Here's a background on my most favored author that most people do not know. Anyone who read his books and watched the movies not knowing its history would not do it justice. So I have taken the liberty of posting it here for anyone interested.
I have always been a big fan of J.R.R.Tolkien's novels but not until today did I find out what made his stories so mind boggling. If I were to write a paper praising his profound ideas and intentions I could write books on it. It was rare to see someone embedded with what I would consider true Christian values whether I believed in them or not, and even though many might not agree with the fact that his stories proved to be the best, no one could deny that they were and still are the most original and most creative works of all time, because that is what they are.
J.R.R. Tolkien was a professor of ancient languages and mythology in Oxford University. He started writing his first novel 'The Hobbit' at around 1925 with his first lines 'In a hole in the ground there lives a hobbit'. Little did he know that that was going to be the start of a long journey to the trilogy of 'Lord of the Rings' and the most favored fantasy novel to many.
I first read 'The Hobbit' and 'Lord of the Rings' when I was 11 years old. My brother introduced them to me as being his favorite books and as a younger sister who grew accustomed to copying him, I of course aimed to read them too. That was the first inspiration I received to becoming an author myself. My goals however similar were still completely different, and only recently did I find out how different they were. The dreams I had of creating a fantasy world of my own were mere artistic and inventive hopes of an artist who would do it for pleasure and self-satisfaction. The world Tolkien created was made to become a practiced culture that England would take as a base for English Mythology and Literature. He wanted to give England and the English language a rich history because he was disappointed that English back then had no substance or long background or real culture for that matter. It used to be a primitive language spoken by the commoner where French used to be the prestigious one before the rise of the Shakespearean era.

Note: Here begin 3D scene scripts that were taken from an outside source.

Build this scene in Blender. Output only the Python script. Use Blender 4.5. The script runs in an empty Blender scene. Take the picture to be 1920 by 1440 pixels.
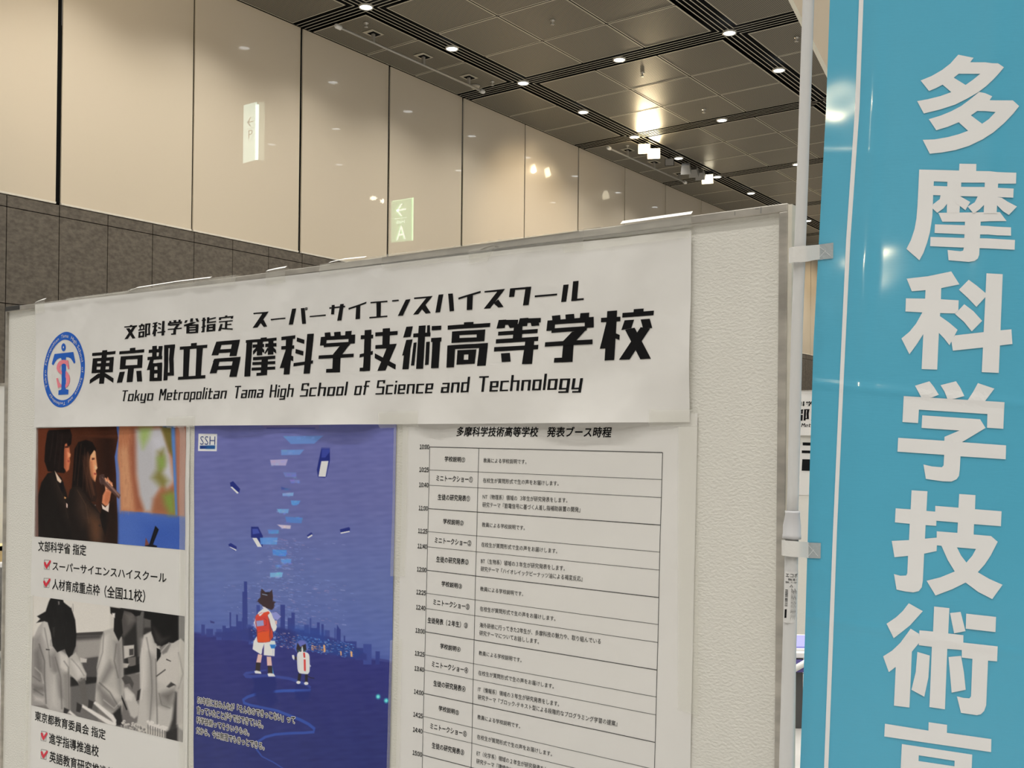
import bpy, bmesh, math, random
import numpy as np
from mathutils import Vector, Matrix
from mathutils.geometry import tessellate_polygon

scene = bpy.context.scene
COL = scene.collection

# ---------------------------------------------------------------- camera
EYE = 1.5                       # camera height above the floor, metres
F, CX, CY = 1946.94, 960.0, 815.6
YAW, PITCH, ROLL = 0.6375, 0.0065, -0.0103
_f = np.array([math.cos(PITCH)*math.cos(YAW), math.cos(PITCH)*math.sin(YAW), math.sin(PITCH)])
_r = np.cross(_f, [0, 0, 1.0]); _r /= np.linalg.norm(_r); _d = np.cross(_f, _r)
_c, _s = math.cos(ROLL), math.sin(ROLL)
RIGHT, DOWN, FWD = _c*_r + _s*_d, -_s*_r + _c*_d, _f
RM = np.array([RIGHT, DOWN, FWD])
cam_data = bpy.data.cameras.new('camera')
cam = bpy.data.objects.new('camera', cam_data); COL.objects.link(cam)
cam_data.sensor_width = 36.0
cam_data.lens = F/1920*36.0
cam_data.shift_y = (CY-720)/1920
cam_data.clip_start = 0.05; cam_data.clip_end = 200
cam.matrix_world = Matrix(((RIGHT[0], -DOWN[0], -FWD[0], 0), (RIGHT[1], -DOWN[1], -FWD[1], 0),
                           (RIGHT[2], -DOWN[2], -FWD[2], EYE), (0, 0, 0, 1)))
scene.camera = cam

# ---------------------------------------------------------------- exposure, world
scene.view_settings.view_transform = 'Standard'
scene.view_settings.look = 'None'
scene.view_settings.exposure = 0.20
scene.view_settings.gamma = 1.0
scene.view_settings.use_curve_mapping = False
world = bpy.data.worlds.new('world'); scene.world = world
world.use_nodes = True
world.node_tree.nodes['Background'].inputs[0].default_value = (1.0, 0.93, 0.82, 1)
world.node_tree.nodes['Background'].inputs[1].default_value = 0.10

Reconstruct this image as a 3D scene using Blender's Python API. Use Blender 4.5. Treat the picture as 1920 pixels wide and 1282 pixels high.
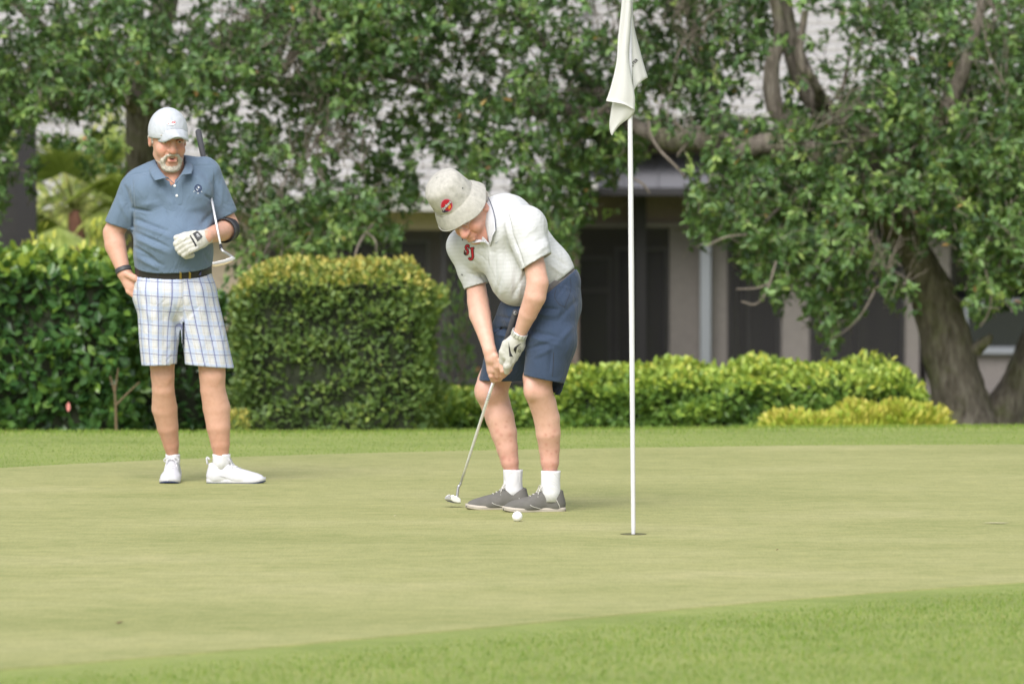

Tolkien did not create a mere story. He created history, and culture that was supposed to have happened at a given point of a given time. For that was the way his books were written. They were written chronologically as historical documents. The stories of Middle-Earth were supposed to have happened during the pagan pre-Christian age that had long been forgotten by mankind. And all that was made believable despite the surreal elements added to it. 'The Hobbit' and the 'Lord of the Rings' are fantasy stories. They did not happen in the past, but the fundamental ideas of them did. Just as the fundamental ideas of Greek Mythologies such as Homer's Iliad and Odyssey, Virgil's Aeneid and every other myth told before that were believed to be true.
That is because the general stories and wars did happen. We are sitting here today because our forefathers fought and risked their lives for the lives we now live. That was the allegory and essence of the history of Middle-Earth. That is what fascinated me even more. I was not reading the works of a mere fantasy but the very heart of a pagan, heroic humanity.
The difference in cultures and art of each ethnic background he created. The languages were real languages he invented from scratch, they were not mere gibberish.
To think that such a world and all its details could be created and brought together by one man which naturally would have taken civilizations to develop, reflected J.R.R.Tolkien's brilliance.
I am now convinced that the idol I chose to follow was better than I could have hoped for.
Even though my goals differ in matter and in manner, and whatever I chose to create would never hold anything to Tolkien's historical legends, I nevertheless hope to make my stories as authentic as he had made his.
I am also glad I got the chance to base my Batchelor's project on his works. This post was written as a result of that. lol.